=== DATA EXTRACT ===
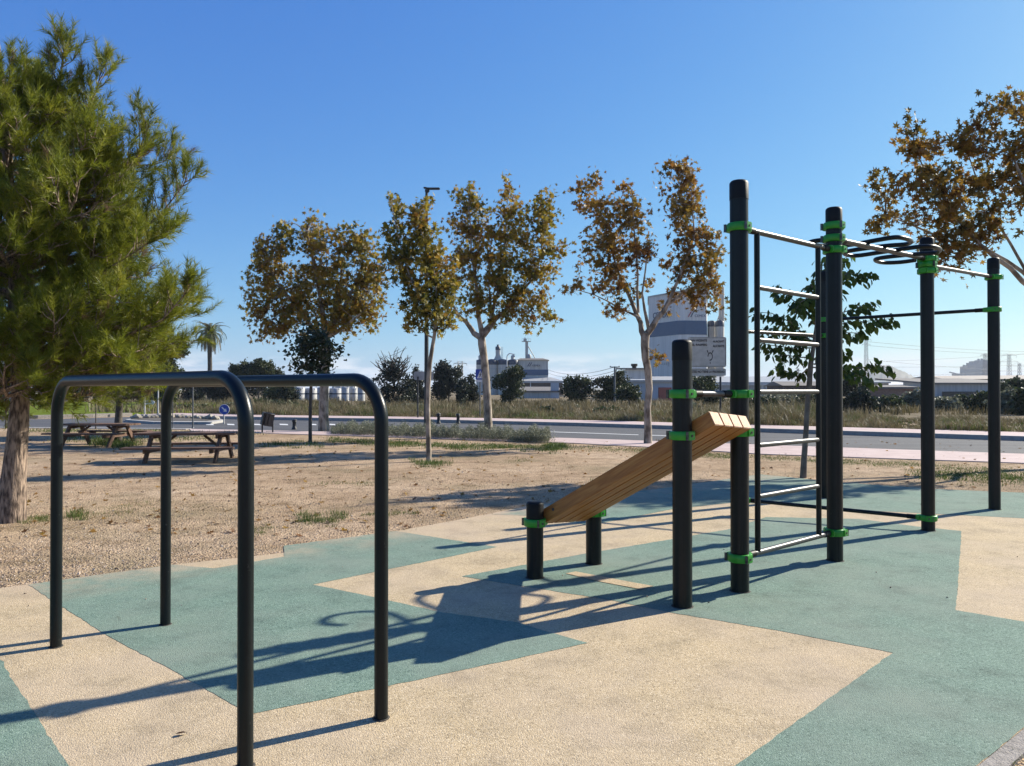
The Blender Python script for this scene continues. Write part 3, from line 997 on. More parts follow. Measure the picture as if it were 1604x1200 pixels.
crown_tree("plane_tree", "tall plane tree with forked pale trunk behind the grey green hedge, beside the pedestrian sign", "tree", b, b.y,
    [(765, 684, 7), (764, 640, 6.5), (761, 590, 6.2), (758, 560, 6), (755, 540, 6.5), (754, 528, 6)],
    [[(754, 530, 5), (738, 515, 4), (718, 495, 3), (705, 470, 1.5), (712, 400, .8)], [(755, 528, 5), (752, 508, 4), (748, 470, 2.6), (738, 400, 1.5), (735, 330, .6)],
     [(757, 525, 5.5), (775, 500, 4), (800, 475, 2.8), (840, 430, 1.6), (855, 350, .7)], [(768, 508, 3), (782, 450, 2), (792, 370, 1.2), (795, 300, .5)], [(755, 520, 3), (770, 505, 2), (765, 440, 1.4), (770, 370, .7)]],
    [(728, 305, 18, 18), (742, 325, 22, 24), (720, 345, 20, 16), (792, 300, 12, 16), (795, 325, 20, 25), (835, 335, 16, 18), (856, 320, 13, 20), (850, 350, 22, 25), (730, 380, 28, 34), (765, 375, 26, 36),
     (800, 380, 32, 42), (840, 385, 28, 34), (872, 390, 17, 18), (720, 425, 20, 30), (755, 430, 32, 38), (800, 435, 36, 38), (842, 430, 28, 30), (735, 475, 22, 22), (780, 482, 30, 26), (820, 475, 28, 25), (852, 475, 16, 16),
     (838, 498, 10, 9), (866, 497, 10, 5), (825, 510, 8, 7)],
    autumn, bark_plane, 13, dens=2.8, size=.20, tint0=.47, tvar=.2, sig=.15)
b = G(1015, 695)
crown_tree("plane_tree", "plane tree with rusty V shaped crown and crooked trunk before the white silo building", "tree", b, b.y,
    [(1016, 695, 7), (1015, 672, 6), (1014, 640, 5.5), (1017, 610, 5.5), (1015, 580, 5.8), (1011, 560, 6), (1010, 540, 6.5), (1011, 522, 7)],
    [[(1008, 525, 5), (1004, 505, 4), (990, 470, 3), (968, 420, 1.8), (940, 340, .9), (932, 290, .4)], [(1014, 522, 5.5), (1028, 500, 4.2), (1045, 475, 3.4), (1060, 440, 2.4), (1085, 370, 1.4), (1078, 280, .5)],
     [(1003, 500, 2.6), (985, 488, 1.6), (955, 470, 1.1), (905, 450, .6)], [(1000, 490, 2.4), (998, 430, 1.6), (990, 350, 1), (985, 300, .4)], [(1045, 478, 2.6), (1075, 455, 1.6), (1115, 440, .8)], [(1016, 515, 3), (1005, 460, 1.6), (1012, 400, 1)]],
    [(932, 285, 9, 16), (908, 296, 16, 13), (928, 312, 24, 20), (978, 298, 10, 16), (985, 318, 22, 18), (955, 340, 28, 22), (1000, 335, 22, 22), (938, 375, 26, 24), (975, 375, 32, 28), (1012, 370, 16, 22), (925, 402, 20, 16), (960, 410, 32, 24), (1000, 410, 26, 20),
     (1075, 265, 14, 16), (1045, 275, 14, 18), (1062, 295, 26, 24), (1085, 300, 18, 28), (1060, 335, 20, 26), (1085, 345, 24, 32), (1110, 375, 18, 24), (1068, 375, 20, 22), (1095, 405, 28, 26), (1125, 395, 13, 16), (1058, 410, 16, 18),
     (1075, 435, 30, 20), (1110, 435, 26, 16), (930, 440, 20, 11), (898, 447, 18, 10), (958, 448, 26, 16), (985, 455, 18, 16), (970, 485, 18, 18), (1075, 462, 24, 14), (1112, 462, 22, 18), (1015, 440, 12, 10), (1048, 480, 8, 14), (1122, 485, 10, 8), (1030, 560, 5, 3)],
    rust, bark_plane, 14, dens=2.5, size=.19, tint0=.46, tvar=.22, sig=.13)
b = Vector((11.3, 15.0, 0))
crown_tree("plane_tree", "rust brown plane tree leaning in from the right edge over the workout frame", "tree", b, 14.6,
    [(1735, 722, 13), (1722, 640, 11), (1705, 570, 10), (1690, 520, 10)],
    [[(1690, 522, 6), (1650, 480, 4.8), (1604, 440, 4), (1562, 402, 3.4), (1520, 360, 2.4), (1470, 300, 1.6), (1440, 230, .7)], [(1690, 520, 5), (1655, 470, 4), (1610, 425, 3.2), (1555, 388, 2.5), (1490, 370, 2), (1400, 330, .9)],
     [(1685, 520, 7), (1665, 440, 5), (1620, 350, 3.5), (1575, 250, 1.6)], [(1690, 520, 8), (1700, 430, 5), (1690, 320, 3), (1660, 220, 1)], [(1610, 430, 2.5), (1560, 330, 1.6), (1530, 230, .8)], [(1700, 520, 6), (1760, 440, 4), (1790, 340, 2)]],
    [(1428, 195, 12, 14), (1425, 218, 22, 16), (1452, 238, 30, 24), (1490, 225, 22, 18), (1520, 235, 26, 26), (1545, 165, 10, 10), (1540, 200, 24, 20), (1590, 165, 22, 20), (1565, 230, 26, 24), (1600, 215, 26, 26),
     (1375, 296, 24, 12), (1412, 292, 24, 18), (1450, 285, 32, 26), (1490, 285, 30, 30), (1530, 290, 30, 30), (1575, 285, 26, 26), (1605, 285, 22, 30), (1392, 345, 24, 13), (1428, 335, 28, 16), (1465, 335, 32, 24),
     (1510, 345, 34, 28), (1550, 345, 26, 26), (1580, 320, 18, 16), (1480, 380, 30, 20), (1520, 385, 26, 22), (1558, 365, 18, 16), (1480, 410, 18, 14), (1508, 418, 12, 12),
     (1645, 180, 34, 30), (1650, 250, 40, 40), (1650, 320, 30, 30), (1700, 210, 40, 40), (1720, 290, 44, 44), (1780, 250, 44, 44), (1800, 330, 44, 40)],
    rust, bark_plane, 15, dens=3.3, size=.185, tint0=.42, tvar=.22, sig=.13)

b = G(486, 692)
crown_tree("street_tree", "small very dark green tree on a thin dark stem before the leftmost plane tree", "tree", b, b.y,
    [(486, 692, 3), (486, 650, 2.6), (487, 610, 2.4), (489, 580, 2.2), (491, 560, 2)],
    [[(490, 565, 1.5), (475, 545, 1), (462, 535, .6)], [(491, 560, 1.5), (500, 535, 1)], [(490, 572, 1.2), (515, 555, .8), (530, 545, .5)]],
    [(470, 538, 15, 16), (492, 535, 22, 20), (515, 545, 18, 16), (528, 548, 9, 8), (480, 565, 18, 17), (500, 565, 18, 18), (512, 580, 8, 8), (466, 580, 9, 7), (463, 550, 8, 8), (505, 525, 14, 8), (498, 590, 8, 6)],
    dark_leaf, bark_dark, 21, dens=5.5, size=.12, template=OVAL, tint0=.35, tvar=.2, sig=.13, twig=.006)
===
EXERCISE BRIEF: Reproduce every line precisely as given, omitting all pictures.

ANSWER TO THIS TASK:
The Blender Python script for this scene continues. Write part 3, from line 997 on. More parts follow. Measure the picture as if it were 1604x1200 pixels.
crown_tree("plane_tree", "tall plane tree with forked pale trunk behind the grey green hedge, beside the pedestrian sign", "tree", b, b.y,
    [(765, 684, 7), (764, 640, 6.5), (761, 590, 6.2), (758, 560, 6), (755, 540, 6.5), (754, 528, 6)],
    [[(754, 530, 5), (738, 515, 4), (718, 495, 3), (705, 470, 1.5), (712, 400, .8)], [(755, 528, 5), (752, 508, 4), (748, 470, 2.6), (738, 400, 1.5), (735, 330, .6)],
     [(757, 525, 5.5), (775, 500, 4), (800, 475, 2.8), (840, 430, 1.6), (855, 350, .7)], [(768, 508, 3), (782, 450, 2), (792, 370, 1.2), (795, 300, .5)], [(755, 520, 3), (770, 505, 2), (765, 440, 1.4), (770, 370, .7)]],
    [(728, 305, 18, 18), (742, 325, 22, 24), (720, 345, 20, 16), (792, 300, 12, 16), (795, 325, 20, 25), (835, 335, 16, 18), (856, 320, 13, 20), (850, 350, 22, 25), (730, 380, 28, 34), (765, 375, 26, 36),
     (800, 380, 32, 42), (840, 385, 28, 34), (872, 390, 17, 18), (720, 425, 20, 30), (755, 430, 32, 38), (800, 435, 36, 38), (842, 430, 28, 30), (735, 475, 22, 22), (780, 482, 30, 26), (820, 475, 28, 25), (852, 475, 16, 16),
     (838, 498, 10, 9), (866, 497, 10, 5), (825, 510, 8, 7)],
    autumn, bark_plane, 13, dens=2.8, size=.20, tint0=.47, tvar=.2, sig=.15)
b = G(1015, 695)
crown_tree("plane_tree", "plane tree with rusty V shaped crown and crooked trunk before the white silo building", "tree", b, b.y,
    [(1016, 695, 7), (1015, 672, 6), (1014, 640, 5.5), (1017, 610, 5.5), (1015, 580, 5.8), (1011, 560, 6), (1010, 540, 6.5), (1011, 522, 7)],
    [[(1008, 525, 5), (1004, 505, 4), (990, 470, 3), (968, 420, 1.8), (940, 340, .9), (932, 290, .4)], [(1014, 522, 5.5), (1028, 500, 4.2), (1045, 475, 3.4), (1060, 440, 2.4), (1085, 370, 1.4), (1078, 280, .5)],
     [(1003, 500, 2.6), (985, 488, 1.6), (955, 470, 1.1), (905, 450, .6)], [(1000, 490, 2.4), (998, 430, 1.6), (990, 350, 1), (985, 300, .4)], [(1045, 478, 2.6), (1075, 455, 1.6), (1115, 440, .8)], [(1016, 515, 3), (1005, 460, 1.6), (1012, 400, 1)]],
    [(932, 285, 9, 16), (908, 296, 16, 13), (928, 312, 24, 20), (978, 298, 10, 16), (985, 318, 22, 18), (955, 340, 28, 22), (1000, 335, 22, 22), (938, 375, 26, 24), (975, 375, 32, 28), (1012, 370, 16, 22), (925, 402, 20, 16), (960, 410, 32, 24), (1000, 410, 26, 20),
     (1075, 265, 14, 16), (1045, 275, 14, 18), (1062, 295, 26, 24), (1085, 300, 18, 28), (1060, 335, 20, 26), (1085, 345, 24, 32), (1110, 375, 18, 24), (1068, 375, 20, 22), (1095, 405, 28, 26), (1125, 395, 13, 16), (1058, 410, 16, 18),
     (1075, 435, 30, 20), (1110, 435, 26, 16), (930, 440, 20, 11), (898, 447, 18, 10), (958, 448, 26, 16), (985, 455, 18, 16), (970, 485, 18, 18), (1075, 462, 24, 14), (1112, 462, 22, 18), (1015, 440, 12, 10), (1048, 480, 8, 14), (1122, 485, 10, 8), (1030, 560, 5, 3)],
    rust, bark_plane, 14, dens=2.5, size=.19, tint0=.46, tvar=.22, sig=.13)
b = Vector((11.3, 15.0, 0))
crown_tree("plane_tree", "rust brown plane tree leaning in from the right edge over the workout frame", "tree", b, 14.6,
    [(1735, 722, 13), (1722, 640, 11), (1705, 570, 10), (1690, 520, 10)],
    [[(1690, 522, 6), (1650, 480, 4.8), (1604, 440, 4), (1562, 402, 3.4), (1520, 360, 2.4), (1470, 300, 1.6), (1440, 230, .7)], [(1690, 520, 5), (1655, 470, 4), (1610, 425, 3.2), (1555, 388, 2.5), (1490, 370, 2), (1400, 330, .9)],
     [(1685, 520, 7), (1665, 440, 5), (1620, 350, 3.5), (1575, 250, 1.6)], [(1690, 520, 8), (1700, 430, 5), (1690, 320, 3), (1660, 220, 1)], [(1610, 430, 2.5), (1560, 330, 1.6), (1530, 230, .8)], [(1700, 520, 6), (1760, 440, 4), (1790, 340, 2)]],
    [(1428, 195, 12, 14), (1425, 218, 22, 16), (1452, 238, 30, 24), (1490, 225, 22, 18), (1520, 235, 26, 26), (1545, 165, 10, 10), (1540, 200, 24, 20), (1590, 165, 22, 20), (1565, 230, 26, 24), (1600, 215, 26, 26),
     (1375, 296, 24, 12), (1412, 292, 24, 18), (1450, 285, 32, 26), (1490, 285, 30, 30), (1530, 290, 30, 30), (1575, 285, 26, 26), (1605, 285, 22, 30), (1392, 345, 24, 13), (1428, 335, 28, 16), (1465, 335, 32, 24),
     (1510, 345, 34, 28), (1550, 345, 26, 26), (1580, 320, 18, 16), (1480, 380, 30, 20), (1520, 385, 26, 22), (1558, 365, 18, 16), (1480, 410, 18, 14), (1508, 418, 12, 12),
     (1645, 180, 34, 30), (1650, 250, 40, 40), (1650, 320, 30, 30), (1700, 210, 40, 40), (1720, 290, 44, 44), (1780, 250, 44, 44), (1800, 330, 44, 40)],
    rust, bark_plane, 15, dens=3.3, size=.185, tint0=.42, tvar=.22, sig=.13)

b = G(486, 692)
crown_tree("street_tree", "small very dark green tree on a thin dark stem before the leftmost plane tree", "tree", b, b.y,
    [(486, 692, 3), (486, 650, 2.6), (487, 610, 2.4), (489, 580, 2.2), (491, 560, 2)],
    [[(490, 565, 1.5), (475, 545, 1), (462, 535, .6)], [(491, 560, 1.5), (500, 535, 1)], [(490, 572, 1.2), (515, 555, .8), (530, 545, .5)]],
    [(470, 538, 15, 16), (492, 535, 22, 20), (515, 545, 18, 16), (528, 548, 9, 8), (480, 565, 18, 17), (500, 565, 18, 18), (512, 580, 8, 8), (466, 580, 9, 7), (463, 550, 8, 8), (505, 525, 14, 8), (498, 590, 8, 6)],
    dark_leaf, bark_dark, 21, dens=5.5, size=.12, template=OVAL, tint0=.35, tvar=.2, sig=.13, twig=.006)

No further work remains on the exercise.